Anyway - I wanted to bring this to your attention because it shows that Wikipedia is not only subject to scientific analyses already, but also that - even in the eyes of scientists - it reaches the levels of "real" scientific encyclopedias and ist not considered only a "hobby alternative" to "popular" encyclopedias like ... the ones we know :-) In fact, I believe, that Wikipedia can soon (2-5 years?) reach higher quality in the scientific in-depth treatment of subjects than any other encyclopedia - no one could hinter to publish articles of the quality of specialised encyclopedias in Wikipedia that may be interesting only for a small community of scientists dealing with any subject they like ... And that opens up the way to get more and more "experts" interested and convince them (hopefully) to co-operate in Wikipedia: Especially the young students from today will be able to see and rank the advantages of Wikipedia higher than the traditional system of "earning fame" in scientific publications.
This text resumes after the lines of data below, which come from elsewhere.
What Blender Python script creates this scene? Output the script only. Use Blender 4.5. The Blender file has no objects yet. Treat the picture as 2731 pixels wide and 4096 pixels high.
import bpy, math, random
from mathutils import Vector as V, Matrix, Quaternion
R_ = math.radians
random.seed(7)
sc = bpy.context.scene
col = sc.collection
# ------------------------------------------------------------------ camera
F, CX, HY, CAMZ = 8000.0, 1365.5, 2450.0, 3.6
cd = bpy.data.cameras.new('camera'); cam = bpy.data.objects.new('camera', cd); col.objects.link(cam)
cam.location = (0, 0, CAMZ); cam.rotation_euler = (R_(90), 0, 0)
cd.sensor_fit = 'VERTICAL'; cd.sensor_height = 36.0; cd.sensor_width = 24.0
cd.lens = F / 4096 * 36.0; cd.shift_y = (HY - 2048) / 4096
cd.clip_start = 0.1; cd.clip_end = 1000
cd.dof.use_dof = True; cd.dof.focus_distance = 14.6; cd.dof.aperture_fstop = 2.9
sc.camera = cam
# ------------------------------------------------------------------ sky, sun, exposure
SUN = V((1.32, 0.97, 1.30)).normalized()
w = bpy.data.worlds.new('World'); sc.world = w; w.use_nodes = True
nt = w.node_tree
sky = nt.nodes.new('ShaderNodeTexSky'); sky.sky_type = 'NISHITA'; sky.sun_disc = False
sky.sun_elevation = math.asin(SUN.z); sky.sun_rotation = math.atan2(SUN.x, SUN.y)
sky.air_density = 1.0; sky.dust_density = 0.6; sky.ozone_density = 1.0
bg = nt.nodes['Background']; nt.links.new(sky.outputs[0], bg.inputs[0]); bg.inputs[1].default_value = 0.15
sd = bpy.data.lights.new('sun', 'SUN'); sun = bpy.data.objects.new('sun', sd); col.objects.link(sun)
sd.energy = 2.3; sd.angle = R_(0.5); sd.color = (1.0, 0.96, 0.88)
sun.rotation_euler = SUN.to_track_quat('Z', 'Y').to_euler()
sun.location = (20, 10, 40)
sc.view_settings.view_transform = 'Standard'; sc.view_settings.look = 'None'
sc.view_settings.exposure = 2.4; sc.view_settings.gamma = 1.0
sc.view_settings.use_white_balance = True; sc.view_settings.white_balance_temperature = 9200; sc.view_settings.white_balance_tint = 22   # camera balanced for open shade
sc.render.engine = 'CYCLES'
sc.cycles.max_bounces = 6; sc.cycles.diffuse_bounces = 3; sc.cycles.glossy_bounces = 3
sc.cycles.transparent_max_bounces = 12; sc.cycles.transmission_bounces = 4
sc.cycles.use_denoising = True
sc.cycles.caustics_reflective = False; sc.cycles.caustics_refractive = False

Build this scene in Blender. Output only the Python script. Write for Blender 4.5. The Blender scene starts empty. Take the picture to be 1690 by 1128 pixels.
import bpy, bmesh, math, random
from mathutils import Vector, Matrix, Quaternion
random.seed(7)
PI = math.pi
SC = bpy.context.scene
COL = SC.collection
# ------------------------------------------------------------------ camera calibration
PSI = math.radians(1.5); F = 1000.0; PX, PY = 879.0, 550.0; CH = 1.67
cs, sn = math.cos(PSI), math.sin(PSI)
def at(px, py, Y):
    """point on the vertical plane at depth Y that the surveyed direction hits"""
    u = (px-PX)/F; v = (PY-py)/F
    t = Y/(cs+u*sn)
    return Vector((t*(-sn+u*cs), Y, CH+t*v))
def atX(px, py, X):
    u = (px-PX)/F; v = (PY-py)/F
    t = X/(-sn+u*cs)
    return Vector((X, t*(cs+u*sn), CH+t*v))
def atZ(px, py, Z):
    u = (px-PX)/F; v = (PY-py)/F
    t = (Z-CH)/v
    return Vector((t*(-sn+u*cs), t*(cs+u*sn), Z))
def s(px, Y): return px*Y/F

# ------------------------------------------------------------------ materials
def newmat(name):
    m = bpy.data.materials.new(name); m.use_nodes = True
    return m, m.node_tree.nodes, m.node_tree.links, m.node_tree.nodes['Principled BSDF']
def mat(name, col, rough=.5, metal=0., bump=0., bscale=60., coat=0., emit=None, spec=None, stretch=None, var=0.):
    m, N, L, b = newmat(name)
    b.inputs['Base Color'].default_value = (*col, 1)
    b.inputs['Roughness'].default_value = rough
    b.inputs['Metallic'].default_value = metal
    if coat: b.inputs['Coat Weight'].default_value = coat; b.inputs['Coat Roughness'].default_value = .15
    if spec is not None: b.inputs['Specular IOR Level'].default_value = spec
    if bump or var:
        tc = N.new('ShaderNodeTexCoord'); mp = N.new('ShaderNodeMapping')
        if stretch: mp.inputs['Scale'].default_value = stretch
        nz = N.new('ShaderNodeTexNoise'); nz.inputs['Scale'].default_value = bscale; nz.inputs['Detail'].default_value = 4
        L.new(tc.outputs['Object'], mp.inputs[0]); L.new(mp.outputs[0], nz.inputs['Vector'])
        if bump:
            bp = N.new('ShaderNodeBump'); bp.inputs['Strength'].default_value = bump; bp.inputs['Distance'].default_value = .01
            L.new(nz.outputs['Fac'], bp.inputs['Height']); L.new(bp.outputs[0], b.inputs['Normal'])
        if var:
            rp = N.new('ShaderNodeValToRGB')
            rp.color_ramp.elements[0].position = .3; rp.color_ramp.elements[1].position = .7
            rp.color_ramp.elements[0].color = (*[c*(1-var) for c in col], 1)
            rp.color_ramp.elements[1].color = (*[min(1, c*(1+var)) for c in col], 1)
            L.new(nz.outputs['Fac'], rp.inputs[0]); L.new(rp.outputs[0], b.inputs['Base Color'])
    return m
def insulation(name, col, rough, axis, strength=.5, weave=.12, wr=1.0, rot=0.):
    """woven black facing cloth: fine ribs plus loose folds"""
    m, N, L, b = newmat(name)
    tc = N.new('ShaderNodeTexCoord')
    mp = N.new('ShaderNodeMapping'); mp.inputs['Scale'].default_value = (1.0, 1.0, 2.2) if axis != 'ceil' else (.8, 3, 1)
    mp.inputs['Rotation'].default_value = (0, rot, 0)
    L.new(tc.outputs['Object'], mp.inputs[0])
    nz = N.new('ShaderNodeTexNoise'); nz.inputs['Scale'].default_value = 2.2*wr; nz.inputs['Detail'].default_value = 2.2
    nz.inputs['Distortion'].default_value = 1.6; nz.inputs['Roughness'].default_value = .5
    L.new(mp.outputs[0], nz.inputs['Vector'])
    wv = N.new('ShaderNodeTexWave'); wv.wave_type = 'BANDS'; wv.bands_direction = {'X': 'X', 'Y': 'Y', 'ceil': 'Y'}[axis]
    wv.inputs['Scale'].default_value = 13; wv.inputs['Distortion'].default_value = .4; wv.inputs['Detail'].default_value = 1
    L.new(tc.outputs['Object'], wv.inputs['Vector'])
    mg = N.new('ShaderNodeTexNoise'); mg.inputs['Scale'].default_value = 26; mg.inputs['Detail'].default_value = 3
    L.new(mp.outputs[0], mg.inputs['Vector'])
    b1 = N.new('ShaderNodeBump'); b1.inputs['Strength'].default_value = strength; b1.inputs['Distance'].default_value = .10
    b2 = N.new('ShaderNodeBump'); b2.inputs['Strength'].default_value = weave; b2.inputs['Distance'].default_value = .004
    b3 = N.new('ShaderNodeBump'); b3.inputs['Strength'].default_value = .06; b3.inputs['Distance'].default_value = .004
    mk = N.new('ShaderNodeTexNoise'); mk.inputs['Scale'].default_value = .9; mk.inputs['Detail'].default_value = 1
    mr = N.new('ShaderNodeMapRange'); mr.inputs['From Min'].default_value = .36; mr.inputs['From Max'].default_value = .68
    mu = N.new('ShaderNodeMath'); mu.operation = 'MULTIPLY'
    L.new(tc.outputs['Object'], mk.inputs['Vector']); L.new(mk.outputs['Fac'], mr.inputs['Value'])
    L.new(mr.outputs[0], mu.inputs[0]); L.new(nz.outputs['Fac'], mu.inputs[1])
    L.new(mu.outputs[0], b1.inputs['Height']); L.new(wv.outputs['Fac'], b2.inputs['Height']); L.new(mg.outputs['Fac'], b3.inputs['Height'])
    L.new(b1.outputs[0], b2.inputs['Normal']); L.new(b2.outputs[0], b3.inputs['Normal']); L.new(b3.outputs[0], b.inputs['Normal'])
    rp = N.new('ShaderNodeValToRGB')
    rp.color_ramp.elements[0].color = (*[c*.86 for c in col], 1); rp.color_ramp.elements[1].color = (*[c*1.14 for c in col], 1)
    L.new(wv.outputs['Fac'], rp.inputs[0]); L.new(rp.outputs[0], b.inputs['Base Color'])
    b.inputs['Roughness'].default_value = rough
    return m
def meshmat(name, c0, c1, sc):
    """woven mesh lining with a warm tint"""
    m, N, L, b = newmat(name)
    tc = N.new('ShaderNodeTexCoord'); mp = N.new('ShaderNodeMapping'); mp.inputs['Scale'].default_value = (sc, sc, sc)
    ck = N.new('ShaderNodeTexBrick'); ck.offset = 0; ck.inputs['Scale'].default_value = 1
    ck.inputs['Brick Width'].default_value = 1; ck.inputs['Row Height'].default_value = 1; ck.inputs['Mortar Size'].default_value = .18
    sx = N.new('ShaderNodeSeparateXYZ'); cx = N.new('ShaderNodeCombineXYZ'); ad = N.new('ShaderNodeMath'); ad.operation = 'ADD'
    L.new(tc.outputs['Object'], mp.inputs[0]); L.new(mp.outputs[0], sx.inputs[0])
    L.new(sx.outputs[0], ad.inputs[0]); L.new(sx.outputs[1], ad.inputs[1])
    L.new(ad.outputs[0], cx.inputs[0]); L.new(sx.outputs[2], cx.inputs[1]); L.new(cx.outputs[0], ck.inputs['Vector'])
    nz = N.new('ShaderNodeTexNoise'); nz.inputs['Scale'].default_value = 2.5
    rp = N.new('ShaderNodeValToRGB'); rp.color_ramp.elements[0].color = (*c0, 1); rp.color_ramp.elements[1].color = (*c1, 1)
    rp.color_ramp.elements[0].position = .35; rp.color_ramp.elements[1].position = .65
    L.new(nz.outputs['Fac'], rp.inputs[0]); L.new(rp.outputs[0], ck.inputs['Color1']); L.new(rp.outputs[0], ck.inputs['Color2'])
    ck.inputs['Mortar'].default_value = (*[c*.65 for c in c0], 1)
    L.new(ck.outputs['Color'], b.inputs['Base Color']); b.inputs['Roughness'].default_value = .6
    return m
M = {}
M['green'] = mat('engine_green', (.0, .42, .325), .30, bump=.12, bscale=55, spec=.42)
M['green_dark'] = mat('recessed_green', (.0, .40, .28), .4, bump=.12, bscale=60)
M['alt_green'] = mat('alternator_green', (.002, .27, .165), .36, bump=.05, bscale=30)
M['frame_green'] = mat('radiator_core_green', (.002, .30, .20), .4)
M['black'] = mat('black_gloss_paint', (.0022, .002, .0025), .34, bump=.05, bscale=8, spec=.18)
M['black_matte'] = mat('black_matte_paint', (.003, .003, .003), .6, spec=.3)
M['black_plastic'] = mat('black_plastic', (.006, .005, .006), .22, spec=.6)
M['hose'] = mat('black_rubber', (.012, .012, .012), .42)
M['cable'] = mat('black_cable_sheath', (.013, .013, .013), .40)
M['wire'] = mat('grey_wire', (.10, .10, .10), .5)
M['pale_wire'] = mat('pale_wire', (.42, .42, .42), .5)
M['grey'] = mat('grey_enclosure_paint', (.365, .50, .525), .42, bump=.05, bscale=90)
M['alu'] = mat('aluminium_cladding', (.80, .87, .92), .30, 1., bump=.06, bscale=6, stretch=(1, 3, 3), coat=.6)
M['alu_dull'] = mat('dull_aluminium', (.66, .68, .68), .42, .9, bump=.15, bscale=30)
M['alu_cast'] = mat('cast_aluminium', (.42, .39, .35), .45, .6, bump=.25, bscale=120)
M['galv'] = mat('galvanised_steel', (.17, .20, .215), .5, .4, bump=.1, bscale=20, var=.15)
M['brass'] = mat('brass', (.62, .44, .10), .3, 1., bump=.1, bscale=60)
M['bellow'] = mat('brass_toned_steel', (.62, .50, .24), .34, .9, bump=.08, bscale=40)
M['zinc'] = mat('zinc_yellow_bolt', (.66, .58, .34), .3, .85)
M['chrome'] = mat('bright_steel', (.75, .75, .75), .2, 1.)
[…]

In fact, if someone does science because s/he is _interested_ in something and not because of the fame - s/he should see Wikipedia as _the_ tool of choice to contribute.
greetings
Bernd
Bernd Kulawik said:
(Translation of interview on heise.de)
"In Wikipedia and other self-organizing systems support the discussional [?] character of science more strongly."
The German here is somewhat more elegant than English can manage.
"The character of science as a process of discussion comes through much stronger in Wikipedia and other self-organizing systems." Grammar purists would probably insist on "much more strongly" but I prefer to use the adjective as an adverb here.